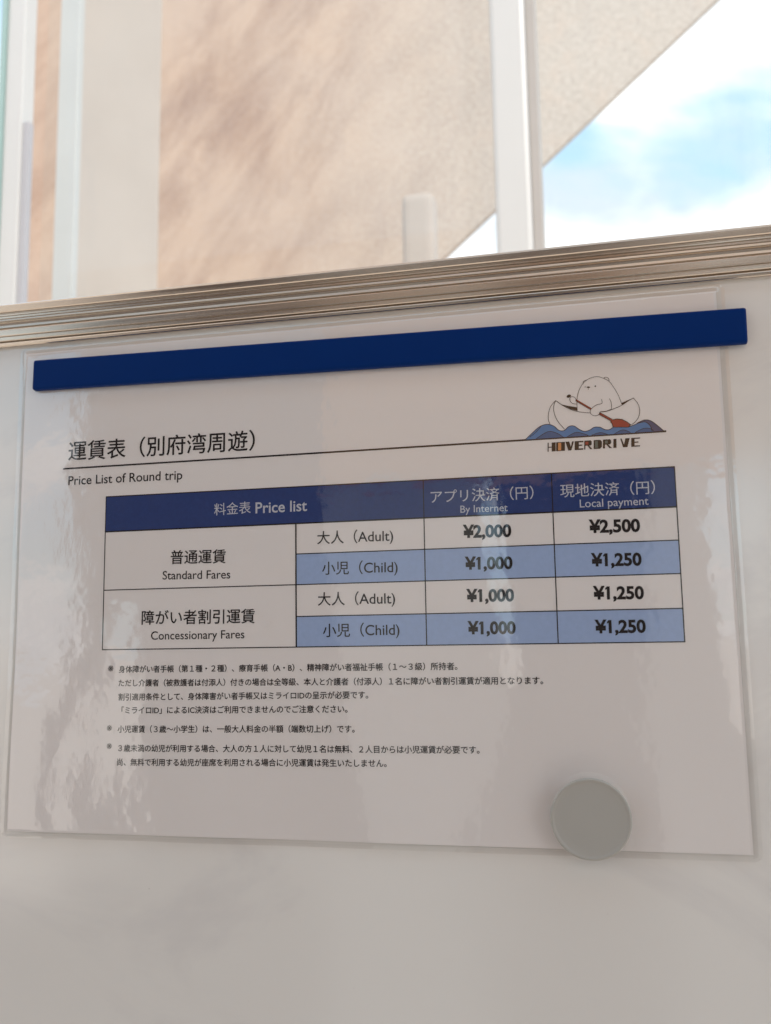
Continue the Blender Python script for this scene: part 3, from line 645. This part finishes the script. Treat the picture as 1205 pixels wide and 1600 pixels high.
for part in ('bear', 'canoe', 'paddle'):
    it = []
    for w_, s_, pts in LOGO_STROKES.get(part, []):
        it.append(ribbon(catmull(pts, 5) if len(pts) > 2 else pts, w_ / SC, .150) + (M_BLACK,))
    for m_, h_, pts in LOGO_FILLS.get(part, []):
        it.append(fill(pts, .155 + h_ * .008 + (.02 if part == 'paddle' else 0)) + (M_LOGO[m_],))
    join(part, it, logo)
it = []
for m_, h_, strip in WAVES:
    V, F = [], []
    for i, (a, b) in enumerate(strip):
        V += [P(*a, .118 + h_ * .01), P(*b, .118 + h_ * .01)]
        if i: F.append((2 * i - 2, 2 * i - 1, 2 * i + 1, 2 * i))
    it.append((V, F, {'b': M_WAVE, 'n': M_WAVE3}[m_] if h_ < 2 else M_WAVE2))
for w_, s_, pts in LOGO_STROKES['wave']:
    it.append(ribbon(catmull(pts, 5), w_ / SC, .150) + (M_BLACK,))
join('waves', it, logo).name = 'wave'
join('logo_lettering', [fill(pts, .14) + (M_LOGO[m_],) for m_, pts in LOGO_LETTERS], logo)

# ------------------------------------------------------------------ magnets
BD = 4.4
bar = empty('bar_magnet', (.16, 0, Z0 + .196))
tag(bar, 'long dark blue bar magnet clamping the top of the price list', 'magnet')
bt = .0010
bm = bmesh.new()
bmesh.ops.create_cube(bm, size=1)
cl, cr, hw = (9.25, 199.2), (309.6, 194.95), 6.72
ang = math.atan2(cr[1] - cl[1], cr[0] - cl[0])
ln = math.hypot(cr[0] - cl[0], cr[1] - cl[1])
for v in bm.verts:
    lx, ly = v.co.x * ln, v.co.z * hw * 2
    taper = .35 if v.co.y > 0 else 0
    lx += (1 if lx > 0 else -1) * taper; ly += (1 if ly > 0 else -1) * taper
    cx, cz = (cl[0] + cr[0]) / 2, (cl[1] + cr[1]) / 2
    v.co = Vector(((cx + lx * math.cos(ang) - ly * math.sin(ang)) / 1000, -(BD if v.co.y < 0 else .95) / 1000, Z0 + (cz + lx * math.sin(ang) + ly * math.cos(ang)) / 1000))
bmesh.ops.bevel(bm, geom=list(bm.edges), offset=.0012, segments=5, profile=.6, affect='EDGES')
body = from_bm('bar_body', bm, m_bar.m, bar, True)

rm = empty('round_magnet', (.2443, 0, Z0 + .0146))
tag(rm, 'round grey magnet on the lower right edge of the price list', 'magnet')
def lathe(name, prof, mat, parent, cx, cz, n=96):
    V, F = [], []
    for r, d in prof:
        for i in range(n):
            a = 2 * math.pi * i / n
            V.append((cx + r * math.cos(a) / 1000, -d / 1000, cz + r * math.sin(a) / 1000))
    for j in range(len(prof) - 1):
        for i in range(n):
            F.append((j * n + i, j * n + (i + 1) % n, (j + 1) * n + (i + 1) % n, (j + 1) * n + i))
    F.append(tuple(range((len(prof) - 1) * n, len(prof) * n)))
    return mesh(name, V, F, mat, parent, True)
lathe('magnet_cap', [(12.6, .75), (12.8, 1.2), (14.2, 6.4), (14.45, 7.2), (14.42, 7.7), (14.3, 8.05), (14.05, 8.28), (13.75, 8.34), (13.4, 8.26), (13.1, 8.1), (12.6, 8.02), (10, 8.0), (5, 8.0), (.5, 8.0)], m_mag.m, rm, .2443, Z0 + .0146)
-*-
# AIM OF THE TASK
Copy every line of the data exactly as written, excluding the pictures.

# CORRECT OUTPUT
Continue the Blender Python script for this scene: part 3, from line 645. This part finishes the script. Treat the picture as 1205 pixels wide and 1600 pixels high.
for part in ('bear', 'canoe', 'paddle'):
    it = []
    for w_, s_, pts in LOGO_STROKES.get(part, []):
        it.append(ribbon(catmull(pts, 5) if len(pts) > 2 else pts, w_ / SC, .150) + (M_BLACK,))
    for m_, h_, pts in LOGO_FILLS.get(part, []):
        it.append(fill(pts, .155 + h_ * .008 + (.02 if part == 'paddle' else 0)) + (M_LOGO[m_],))
    join(part, it, logo)
it = []
for m_, h_, strip in WAVES:
    V, F = [], []
    for i, (a, b) in enumerate(strip):
        V += [P(*a, .118 + h_ * .01), P(*b, .118 + h_ * .01)]
        if i: F.append((2 * i - 2, 2 * i - 1, 2 * i + 1, 2 * i))
    it.append((V, F, {'b': M_WAVE, 'n': M_WAVE3}[m_] if h_ < 2 else M_WAVE2))
for w_, s_, pts in LOGO_STROKES['wave']:
    it.append(ribbon(catmull(pts, 5), w_ / SC, .150) + (M_BLACK,))
join('waves', it, logo).name = 'wave'
join('logo_lettering', [fill(pts, .14) + (M_LOGO[m_],) for m_, pts in LOGO_LETTERS], logo)

# ------------------------------------------------------------------ magnets
BD = 4.4
bar = empty('bar_magnet', (.16, 0, Z0 + .196))
tag(bar, 'long dark blue bar magnet clamping the top of the price list', 'magnet')
bt = .0010
bm = bmesh.new()
bmesh.ops.create_cube(bm, size=1)
cl, cr, hw = (9.25, 199.2), (309.6, 194.95), 6.72
ang = math.atan2(cr[1] - cl[1], cr[0] - cl[0])
ln = math.hypot(cr[0] - cl[0], cr[1] - cl[1])
for v in bm.verts:
    lx, ly = v.co.x * ln, v.co.z * hw * 2
    taper = .35 if v.co.y > 0 else 0
    lx += (1 if lx > 0 else -1) * taper; ly += (1 if ly > 0 else -1) * taper
    cx, cz = (cl[0] + cr[0]) / 2, (cl[1] + cr[1]) / 2
    v.co = Vector(((cx + lx * math.cos(ang) - ly * math.sin(ang)) / 1000, -(BD if v.co.y < 0 else .95) / 1000, Z0 + (cz + lx * math.sin(ang) + ly * math.cos(ang)) / 1000))
bmesh.ops.bevel(bm, geom=list(bm.edges), offset=.0012, segments=5, profile=.6, affect='EDGES')
body = from_bm('bar_body', bm, m_bar.m, bar, True)

rm = empty('round_magnet', (.2443, 0, Z0 + .0146))
tag(rm, 'round grey magnet on the lower right edge of the price list', 'magnet')
def lathe(name, prof, mat, parent, cx, cz, n=96):
    V, F = [], []
    for r, d in prof:
        for i in range(n):
            a = 2 * math.pi * i / n
            V.append((cx + r * math.cos(a) / 1000, -d / 1000, cz + r * math.sin(a) / 1000))
    for j in range(len(prof) - 1):
        for i in range(n):
            F.append((j * n + i, j * n + (i + 1) % n, (j + 1) * n + (i + 1) % n, (j + 1) * n + i))
    F.append(tuple(range((len(prof) - 1) * n, len(prof) * n)))
    return mesh(name, V, F, mat, parent, True)
lathe('magnet_cap', [(12.6, .75), (12.8, 1.2), (14.2, 6.4), (14.45, 7.2), (14.42, 7.7), (14.3, 8.05), (14.05, 8.28), (13.75, 8.34), (13.4, 8.26), (13.1, 8.1), (12.6, 8.02), (10, 8.0), (5, 8.0), (.5, 8.0)], m_mag.m, rm, .2443, Z0 + .0146)